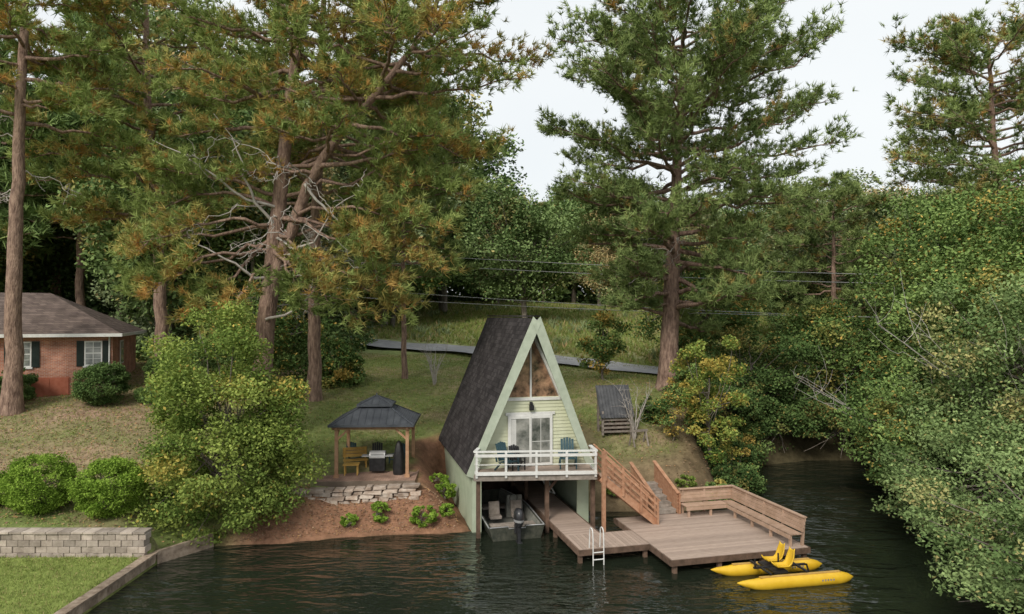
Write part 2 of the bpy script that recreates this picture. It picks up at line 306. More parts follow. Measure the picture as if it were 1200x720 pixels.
# ------------------------------------------------------------------ trees
def col(n,tone,sp,aut): 
    c=np.zeros((n,3)); c[:,0]=np.clip(tone+rng.normal(size=n)*sp,0,1); c[:,1]=np.clip(aut,0,1); return c
def path(P,n=24,j=0):
    P=np.asarray(P,float); s=np.concatenate([[0],np.cumsum(np.linalg.norm(np.diff(P,axis=0),axis=1))]); t=np.linspace(0,s[-1],n)
    Q=np.stack([np.interp(t,s,P[:,k]) for k in range(3)],1)
    for _ in range(3): Q[1:-1]=(Q[:-2]+2*Q[1:-1]+Q[2:])/4
    if j: Q[1:-1]+=rng.normal(size=(n-2,3))*j
    return Q
class Pine:
    def __init__(s,sc=1,orange=.1,nd=12,nl=.36,nw=.05,dens=1): s.B=MB(); s.C=[];s.D=[];s.K=[]; s.o=orange; s.nd=nd; s.nl=nl; s.nw=nw; s.dens=dens
    def trunk(s,P,r0,r1,k=10):
        Q=path(P,26,.03); s.B.tube(Q,np.linspace(r0,r1,26)**1.0*np.concatenate([[1.35,1.12],np.ones(24)]),k,0); return Q
    def limb(s,p0,end,r,bare=.3,tw=1.0,tufts=8,lift=.4,orange=None):
        p0=np.array(p0,float); end=np.array(end,float); L=np.linalg.norm(end-p0); o=s.o if orange is None else orange
        mid=(p0+end)/2+rng.normal(size=3)*L*.06; mid[2]+=-L*.05*lift
        Q=path([p0,mid,end],9,L*.018); s.B.tube(Q,np.linspace(r,.018,9),5,0)
        nt_=max(4,int(L*3.0*s.dens)); h=nrm(end-p0)
        ot=rng.random()
        for k in range(nt_):
            t=bare+(1-bare)*(k+rng.random())/nt_; i=t*8; a=Q[int(min(i,7))]; b=Q[int(min(i,7))+1]; p=a+(b-a)*(i-int(min(i,7)))
            side=1 if k%2 else -1
            lat=nrm(np.cross(h,[0,0,1]))*side
            d=nrm(h*rng.uniform(.3,.9)+lat*rng.uniform(.3,1)+np.array([0,0,rng.uniform(-.15,.7)]))
            l=tw*rng.uniform(.5,1.2)*(.5+min(L,6)*.16)*(1.25-.5*t)
            e=p+d*l+np.array([0,0,.12*l]); m=(p+e)/2-np.array([0,0,.06*l])
            s.B.tube(np.array([p,m,e]),[.02,.014,.006],3,0)
            n=tufts; tt=rng.uniform(.25,1.05,n); c=p+(e-p)*tt[:,None]+rng.normal(size=(n,3))*.16*l*(.5+tt[:,None]*.5)
            s.C.append(c); s.D.append(np.tile(nrm(d+np.array([0,0,.5])),(n,1)))
            tn=rng.uniform(.25,.95); isor=rng.random()<(o*(1.6 if ot<.4 else .6))
            aut=np.where(tt<.65,rng.uniform(.3,.95,n)*isor, rng.uniform(0,.45,n)*isor)
            s.K.append(col(n,tn,.13,aut))
    def crown(s,Q,h0,prof,n,up=.25,asym=None,rl=.1,minbare=.25,tw=1.0,tufts=8):
        z=Q[:,2]; ga=rng.uniform(0,6)
        for k in range(n):
            h=h0+(z[-1]-.2-h0)*((k+rng.random())/n)**.93
            p=np.array([np.interp(h,z,Q[:,0]),np.interp(h,z,Q[:,1]),h]); ga+=2.4+rng.normal()*.5
            R=np.interp(h,prof[0],prof[1])*rng.uniform(.55,1.06)
            if asym is not None: R*=1+asym[0]*math.cos(ga-asym[1])
            t=(h-h0)/(z[-1]-h0); u=up*(t*1.8-.35)*R+rng.normal()*.12*R
            e=p+np.array([math.cos(ga)*R,math.sin(ga)*R,u]); s.limb(p,e,rl*(1-.6*t)*min(1,R/5)+.02,bare=max(minbare,.5-.5*t)*rng.uniform(.6,1.1),tw=tw,tufts=tufts)
    def dead(s,P,r): s.B.tube(path(P,10,.07),np.linspace(r,.012,10),5,2)
    def done(s,name,mat,inst=False):
        C=np.concatenate(s.C); D=np.concatenate(s.D); K=np.concatenate(s.K)
        s.B.needles(C,D,s.nl,s.nd,s.nw,1,K)
        me=s.B.mesh(name,[M['bark'],mat,M['dead']])
        return me if inst else new_obj(name,me)
def deadset(p,Q,n,z0,z1,L):
    for _ in range(n):
        h=rng.uniform(z0,z1); a=rng.uniform(0,6.28); x=np.array([np.interp(h,Q[:,2],Q[:,0]),np.interp(h,Q[:,2],Q[:,1]),h]); l=L*rng.uniform(.4,1)
        e=x+np.array([math.cos(a)*l,math.sin(a)*l,-rng.uniform(0,.4)*l]); mid=(x+e)/2+np.array([0,0,.15*l]); p.dead([x,mid,e],.04)
        for _ in range(3):
            q=x+(e-x)*rng.uniform(.4,.9); p.dead([q,q+rng.normal(size=3)*l*.12,q+rng.normal(size=3)*l*.22+np.array([0,0,-.1*l])],.015)

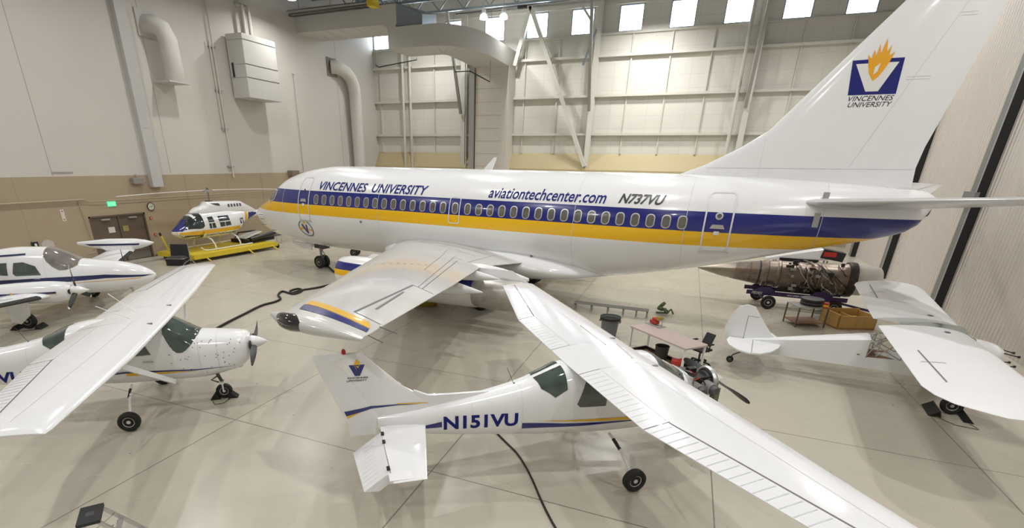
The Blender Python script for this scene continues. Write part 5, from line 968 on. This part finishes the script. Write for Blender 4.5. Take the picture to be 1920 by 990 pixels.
# step stool bottom left
A = thing('step_stool', 'step ladder with a black top tread at the bottom left', 'ladder', (-6.95, 3.07, 0), 51); mb = MB(); mb.box((0, 0, .9), (.27, .42, .05), mat('black tread rubber', (.035, .035, .037), .75)); mb.bb((-.05, -.05, .925), (.05, .05, .928), DGREY); mb.build('top_tread', A, bevel=.01)
for s_ in (-1, 1):
    mb = MB(); mb.beam((.1, s_*.17, .88), (.75, s_*.2, 0), .03, .05, ALU); mb.build('leg', A); mb = MB(); mb.beam((-.1, s_*.17, .88), (-.3, s_*.2, 0), .03, .04, ALU); mb.build('leg', A)
mb = MB(); mb.box((.27, 0, .6), (.07, .32, .03), ALU); mb.box((.47, 0, .3), (.07, .36, .03), ALU); mb.tube([(.25, -.15, .75), (-.25, -.17, .4)], .008, ALU, 5); mb.tube([(.25, .15, .75), (-.25, .17, .4)], .008, ALU, 5); mb.build('step', A)
# cords
def cord(pts, r, lb, m=BLACK):
    P3 = []; n_ = len(pts)
    for i in range(n_-1):
        p0, p1, p2, p3 = pts[max(i-1, 0)], pts[i], pts[i+1], pts[min(i+2, n_-1)]
        for k in range(6):
            t = k/6; P3.append(tuple(.5*(2*p1[j]+(p2[j]-p0[j])*t+(2*p0[j]-5*p1[j]+4*p2[j]-p3[j])*t*t+(3*p1[j]-p0[j]-3*p2[j]+p3[j])*t**3) for j in (0, 1))+(r,))
    P3.append((*pts[-1], r)); mb = MB(); mb.tube(P3, r, m, 8); return tag(mb.build('power_cord', smooth=60), lb, 'cord')
cord(CORD1, .045, 'black cord running from the airliner nose wheel, looping near its wing tip')
cord(CORD2, .02, 'black cord curling on the floor under the N151VU airplane')
mb = MB(); mb.tube([(-14.2, 20.0, .42), (-16.3, 20.95, .28)], .11, SAFE); mb.tube([(-14.2, 20, .42), (-14.2, 20, 0)], .04, SAFE); mb.rev([(-.04, .12), (.04, .12)], (-16.0, 20.8, .12), (.4, 1, 0), BLACK, 14); tag(mb.build('tow_bar'), 'yellow padded bar on the floor before the airliner engine inlet', 'tow bar')
mb = MB(); mb.rev([(0, .38), (.02, .46), (.16, .5), (.17, .47), (.05, .42), (.04, 0.001)], (-9.35, 17.75, 0), (0, 0, 1), mat('old yellow paint', (.40, .30, .02), .5, 0, 0, .4, 6), 32); tag(mb.build('drip_pan'), 'round yellow drip pan on the floor under the airliner engine', 'pan')
A = thing('wheeled_jack', 'small wheeled axle jack on the floor beneath the airliner belly', 'jack', (-18.2, 25.9, 0), 20); mb = MB(); mb.tube([(-.4, 0, .3), (.2, 0, .65), (1.5, 0, .5)], .05, mat('rusty angle iron', (0, 0, 0))); mb.tube([(-.3, -.3, .25), (-.3, .3, .25)], .04, DGREY); mb.tube([(-.1, 0, .5), (-.35, 0, .95)], .04, STEEL); mb.build('frame', A)
for s_ in (-1, 1): wheel(A, (-.3, s_*.3, .25), .25, .12)
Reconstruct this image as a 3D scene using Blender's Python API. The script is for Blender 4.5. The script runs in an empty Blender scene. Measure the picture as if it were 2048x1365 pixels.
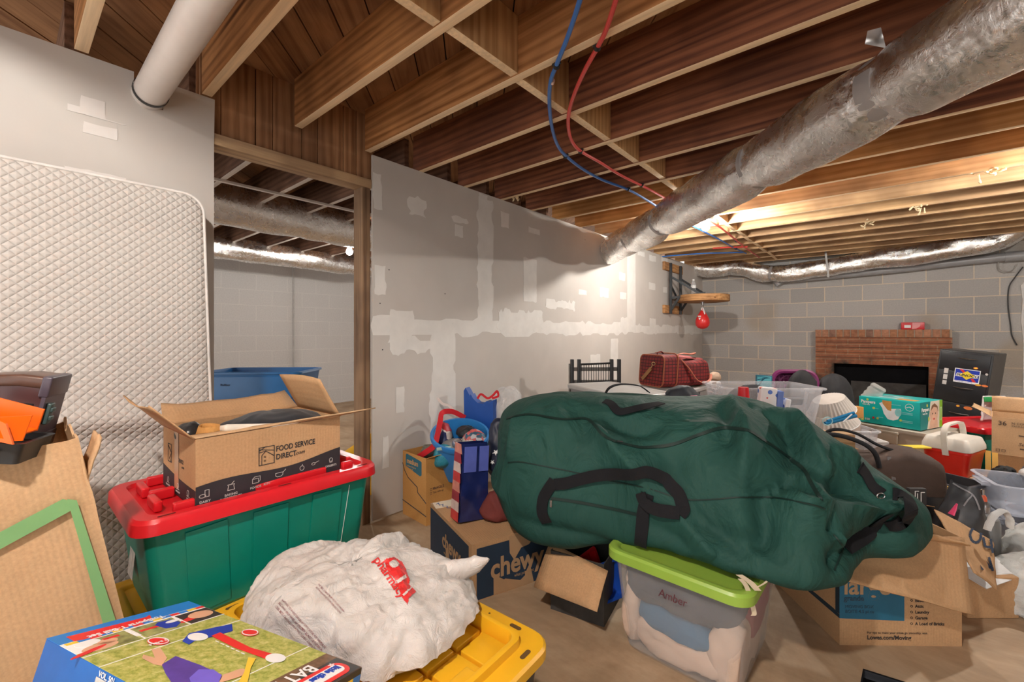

+ + + + +

Problem to solve: Search the material above for "scene". Pull out each line where it shows up.

Complete response:
The Blender Python script for this scene continues. Write part 5, from line 968 on. This part finishes the script. Write for Blender 4.5. Take the picture to be 1920 by 990 pixels.
Reconstruct this image as a 3D scene using Blender's Python API. The script is for Blender 4.5. The script runs in an empty Blender scene. Measure the picture as if it were 2048x1365 pixels.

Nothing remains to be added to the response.